IT革新担当役員はセンコーでのシステム構築経験が豊富で、「脱ホスト」を提唱した責任者でもあった。「もうメインフレームやIBM iの時代ではない。いつまで使えるかわからないIBM i環境からオープン系へ、一刻も早く移行すべき」との主張がなされた。
「脱IBM i」の雰囲気が支配的になりつつあることを知った山川氏は、IBM iの継続を目指し、あらためて現行環境を調査した。そして運用を継続した場合のメリット・デメリット、解決すべき課題などを洗い出し、複数回にわけて、当時の社長とIT革新担当役員を説得した。
まず2028年まで策定されているIBM iのロードマップ(現在は2035年までに延長)を示し、IBM iの製品供給がこの先も保障され、少なくとも今後10年は問題がないこと。物流システムという24時間365日の稼働が要求される環境に対して、信頼性や堅牢性、資産継承性やレスポンスなどの優位性を備えるIBM iは最も適したプラットフォームであることを説明した。さらに今後採用する言語は、現技術者もオープン系技術者も習得可能な中間的な言語を採用し、開発体制の内製化を継続・拡大したいことも付け加えた。
山川氏の熱意ある説得が奏功したのか、これからの5年を見据えたIT全体構想とともに、IBM iの継続案は了承され、その後はIBM iを前提にした次世代の基盤づくりが策定されている。
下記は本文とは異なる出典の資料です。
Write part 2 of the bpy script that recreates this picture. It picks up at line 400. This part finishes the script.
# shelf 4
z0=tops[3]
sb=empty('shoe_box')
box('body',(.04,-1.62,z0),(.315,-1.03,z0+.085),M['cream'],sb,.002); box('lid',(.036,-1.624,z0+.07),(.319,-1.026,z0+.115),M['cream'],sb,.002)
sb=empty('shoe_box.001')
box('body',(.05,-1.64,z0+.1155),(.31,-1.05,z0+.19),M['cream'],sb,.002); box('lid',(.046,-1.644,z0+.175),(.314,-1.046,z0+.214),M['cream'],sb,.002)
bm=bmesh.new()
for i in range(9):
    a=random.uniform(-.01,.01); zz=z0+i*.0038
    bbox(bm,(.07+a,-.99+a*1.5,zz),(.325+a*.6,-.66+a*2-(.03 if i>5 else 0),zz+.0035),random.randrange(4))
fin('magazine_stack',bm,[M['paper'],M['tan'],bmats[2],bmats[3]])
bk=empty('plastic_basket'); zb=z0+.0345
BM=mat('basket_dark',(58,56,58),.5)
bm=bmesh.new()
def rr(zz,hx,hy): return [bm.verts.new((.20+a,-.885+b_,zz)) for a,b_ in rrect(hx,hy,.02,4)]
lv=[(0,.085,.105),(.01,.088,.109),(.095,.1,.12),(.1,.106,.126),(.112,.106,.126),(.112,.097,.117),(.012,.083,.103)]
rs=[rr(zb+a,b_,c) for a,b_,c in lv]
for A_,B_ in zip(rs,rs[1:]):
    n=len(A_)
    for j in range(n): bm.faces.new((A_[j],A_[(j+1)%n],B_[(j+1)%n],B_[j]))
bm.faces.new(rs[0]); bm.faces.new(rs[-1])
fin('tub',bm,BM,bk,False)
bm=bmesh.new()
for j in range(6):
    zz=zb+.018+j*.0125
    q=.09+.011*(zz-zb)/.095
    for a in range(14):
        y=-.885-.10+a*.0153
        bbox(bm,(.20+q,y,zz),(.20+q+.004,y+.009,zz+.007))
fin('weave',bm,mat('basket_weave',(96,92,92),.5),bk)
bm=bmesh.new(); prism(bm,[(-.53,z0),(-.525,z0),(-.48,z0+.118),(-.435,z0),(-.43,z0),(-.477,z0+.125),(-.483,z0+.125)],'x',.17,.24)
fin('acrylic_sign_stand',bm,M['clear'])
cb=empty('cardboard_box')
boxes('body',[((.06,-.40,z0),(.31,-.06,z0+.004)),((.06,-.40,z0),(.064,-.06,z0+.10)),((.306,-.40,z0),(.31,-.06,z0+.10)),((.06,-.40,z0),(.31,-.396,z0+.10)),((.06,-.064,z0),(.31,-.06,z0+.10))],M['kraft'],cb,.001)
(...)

「ただし、ハードウェアとソフトウェアは切り離して考えるべきです。確かにハードウェアの信頼性は高いですが、最大の問題は、フレッシュ便や管理系システムの大半がRPG Ⅲで開発されており、その一部がブラックボックス化していることでした。RPG Ⅲは今後の機能拡張は望めず、膠着した開発言語に依存することのリスクは十分に認識していました」(山川氏)
将来の開発・運用に耐え得る
言語への移行
IBM i上にはRPG ⅢとCOBOLで開発したプログラムが約1万4000本稼働している(各物流拠点の分散マシンとして国産オフコンを運用していた時期があり、IBM iに統合した際にそのCOBOLプログラムをコンバージョンした)。
「確かに社内外でRPG技術者の高齢化・減少が目立ち、以前に大きなシステム構築案件が立ち上がった際、外部ベンダーからRPG開発者を確保するのに苦労しました。プログラム資産も開発スキルも、将来の開発・運用に耐え得る開発言語へ移行していく必要があります」(山川氏)
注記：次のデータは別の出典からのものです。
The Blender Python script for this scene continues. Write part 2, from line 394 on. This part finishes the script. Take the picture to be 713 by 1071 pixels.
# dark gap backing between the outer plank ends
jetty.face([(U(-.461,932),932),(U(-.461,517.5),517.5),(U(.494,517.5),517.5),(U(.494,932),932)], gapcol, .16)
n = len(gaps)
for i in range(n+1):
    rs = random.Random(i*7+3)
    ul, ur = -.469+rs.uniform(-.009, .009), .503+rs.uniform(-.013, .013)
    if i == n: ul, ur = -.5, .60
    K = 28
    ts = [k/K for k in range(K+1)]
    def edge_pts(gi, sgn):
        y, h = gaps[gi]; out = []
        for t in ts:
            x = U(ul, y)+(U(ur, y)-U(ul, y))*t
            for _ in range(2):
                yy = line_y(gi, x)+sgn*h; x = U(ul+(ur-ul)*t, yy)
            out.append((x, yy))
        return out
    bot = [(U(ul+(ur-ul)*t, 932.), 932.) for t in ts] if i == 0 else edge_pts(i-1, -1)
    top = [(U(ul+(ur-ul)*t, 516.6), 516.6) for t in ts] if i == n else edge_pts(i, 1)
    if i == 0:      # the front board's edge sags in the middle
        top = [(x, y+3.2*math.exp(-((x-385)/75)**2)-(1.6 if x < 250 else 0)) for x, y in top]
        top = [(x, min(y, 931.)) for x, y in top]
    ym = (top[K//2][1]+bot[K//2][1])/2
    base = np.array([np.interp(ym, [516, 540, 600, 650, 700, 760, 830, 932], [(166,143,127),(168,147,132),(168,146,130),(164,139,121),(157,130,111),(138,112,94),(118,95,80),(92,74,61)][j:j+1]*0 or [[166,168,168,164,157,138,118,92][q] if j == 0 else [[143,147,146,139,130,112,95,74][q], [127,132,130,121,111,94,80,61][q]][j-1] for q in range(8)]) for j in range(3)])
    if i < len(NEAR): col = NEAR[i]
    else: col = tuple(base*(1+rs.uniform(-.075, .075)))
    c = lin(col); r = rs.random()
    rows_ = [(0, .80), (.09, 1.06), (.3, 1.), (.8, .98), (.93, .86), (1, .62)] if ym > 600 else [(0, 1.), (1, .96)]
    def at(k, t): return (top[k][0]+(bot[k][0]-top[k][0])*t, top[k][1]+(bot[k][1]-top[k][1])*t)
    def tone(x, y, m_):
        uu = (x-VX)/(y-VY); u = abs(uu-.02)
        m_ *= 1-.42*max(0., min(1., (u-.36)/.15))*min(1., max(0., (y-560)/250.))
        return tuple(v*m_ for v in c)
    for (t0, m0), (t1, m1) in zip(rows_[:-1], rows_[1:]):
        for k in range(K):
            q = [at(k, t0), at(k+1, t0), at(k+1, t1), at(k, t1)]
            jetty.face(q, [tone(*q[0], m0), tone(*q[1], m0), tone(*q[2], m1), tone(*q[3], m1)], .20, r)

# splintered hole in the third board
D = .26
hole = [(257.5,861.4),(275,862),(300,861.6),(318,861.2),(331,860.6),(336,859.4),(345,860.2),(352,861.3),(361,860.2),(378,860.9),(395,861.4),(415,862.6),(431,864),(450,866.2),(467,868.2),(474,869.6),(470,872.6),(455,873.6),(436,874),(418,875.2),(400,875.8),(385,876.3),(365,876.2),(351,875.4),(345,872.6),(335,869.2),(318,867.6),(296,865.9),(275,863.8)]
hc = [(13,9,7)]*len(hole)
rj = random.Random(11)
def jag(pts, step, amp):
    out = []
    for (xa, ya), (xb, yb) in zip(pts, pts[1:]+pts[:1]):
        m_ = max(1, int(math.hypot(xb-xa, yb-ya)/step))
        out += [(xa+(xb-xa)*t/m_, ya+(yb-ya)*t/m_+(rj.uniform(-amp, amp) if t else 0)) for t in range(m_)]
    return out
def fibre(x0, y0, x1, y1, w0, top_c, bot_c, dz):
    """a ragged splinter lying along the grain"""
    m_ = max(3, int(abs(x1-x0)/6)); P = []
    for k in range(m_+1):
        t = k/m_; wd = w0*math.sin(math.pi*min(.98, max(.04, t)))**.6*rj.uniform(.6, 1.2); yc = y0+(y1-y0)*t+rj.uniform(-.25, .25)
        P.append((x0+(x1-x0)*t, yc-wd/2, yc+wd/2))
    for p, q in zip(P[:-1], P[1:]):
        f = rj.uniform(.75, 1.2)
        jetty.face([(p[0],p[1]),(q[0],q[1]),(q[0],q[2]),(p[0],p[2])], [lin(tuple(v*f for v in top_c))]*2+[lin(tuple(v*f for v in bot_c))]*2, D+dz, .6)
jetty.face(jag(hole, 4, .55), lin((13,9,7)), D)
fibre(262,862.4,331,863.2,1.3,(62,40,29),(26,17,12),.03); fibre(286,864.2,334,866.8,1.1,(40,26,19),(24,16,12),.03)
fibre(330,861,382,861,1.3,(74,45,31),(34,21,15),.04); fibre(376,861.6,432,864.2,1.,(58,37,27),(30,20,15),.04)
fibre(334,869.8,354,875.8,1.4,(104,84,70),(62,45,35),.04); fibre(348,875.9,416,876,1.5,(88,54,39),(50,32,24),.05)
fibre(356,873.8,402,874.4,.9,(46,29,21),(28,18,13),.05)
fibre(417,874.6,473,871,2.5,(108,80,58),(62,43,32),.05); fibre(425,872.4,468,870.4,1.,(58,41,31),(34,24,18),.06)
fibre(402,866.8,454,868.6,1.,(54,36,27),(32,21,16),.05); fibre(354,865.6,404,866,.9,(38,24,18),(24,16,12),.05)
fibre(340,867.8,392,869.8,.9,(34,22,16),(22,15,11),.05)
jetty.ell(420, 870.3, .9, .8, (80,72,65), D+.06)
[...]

そこで同社では、ILE RPGおよびフリーフォーマットRPG(以下、FF RPG)への移行を計画した。まず新規システムや大規模改修の場合は、ILE RPGで開発。優先順位を考えながら、その他のプログラムも順次、ILE RPGへ変換することを考えている。
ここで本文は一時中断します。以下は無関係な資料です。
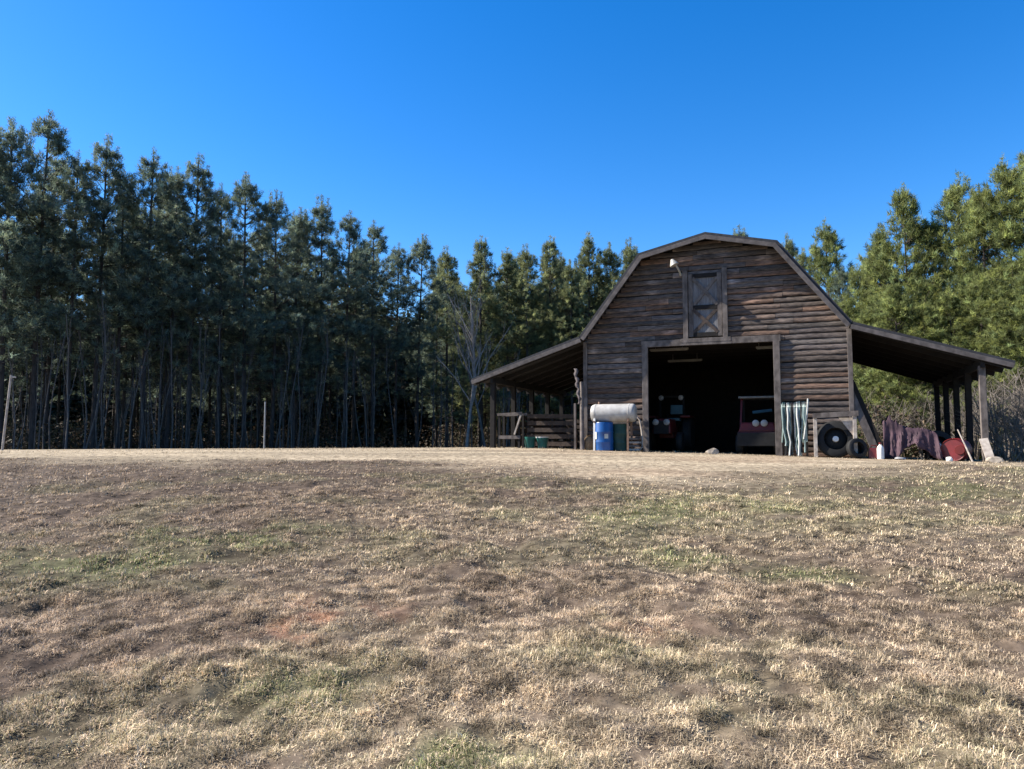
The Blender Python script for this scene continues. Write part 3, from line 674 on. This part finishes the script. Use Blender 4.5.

また、外部ベンダーが主催するFF RPGの勉強会にも積極的に参加している。
「若手・中堅メンバーが参加していますが、若手の開発者はFF RPGに抵抗がない一方、長年にわたりRPG Ⅲを使ってきたベテラン開発者はハードルが高いと感じるようです。そこでILE RPGの固定フォーマットとフリーフォーマットをうまく混在させながら、全体的なスキル移行を図っていく計画です」と指摘するのは、松﨑俊二課長(情報システム部 開発課)である。
今年は4名の新卒若手社員が、情報システム部に配属され、さっそくRPGの研修が始まっている。4名というのは、これまでの新卒配属人数としては過去最多。情報システム部の人員は現在29名だが、これで平均年齢が一気に若返った。
「IBM iの継続を決めたわけですが、何もかも今までのようにIBM i上で運用するわけではありません。センコーのIT基盤やオープン系システムを利用したほうが効率的と判断すれば、躊躇なくIBM iからオープン系へ移行させます」と、指摘する山川氏。
たとえば倉庫システムの刷新では、ロケーション管理を徹底させたセンコーシステムをベースに同社の独自要件をカスタマイズするため、オープン系のクラウド環境を選択した。現在、開発が進んでいる新・配車システムも同様に、オープン系サーバーでの運用を前提にしている。
一方、チルドや冷凍商品など厳密な温度帯管理が必要なフレッシュ便の物流システムは、同社のノウハウが集約されたIBM iで運用を継続していく。
倉庫管理に強いセンコー、物流の「足」に強いランテックと、それぞれの強みを活かしながら、最良のシナジー効果を得られるシステム運用を選択していくようだ。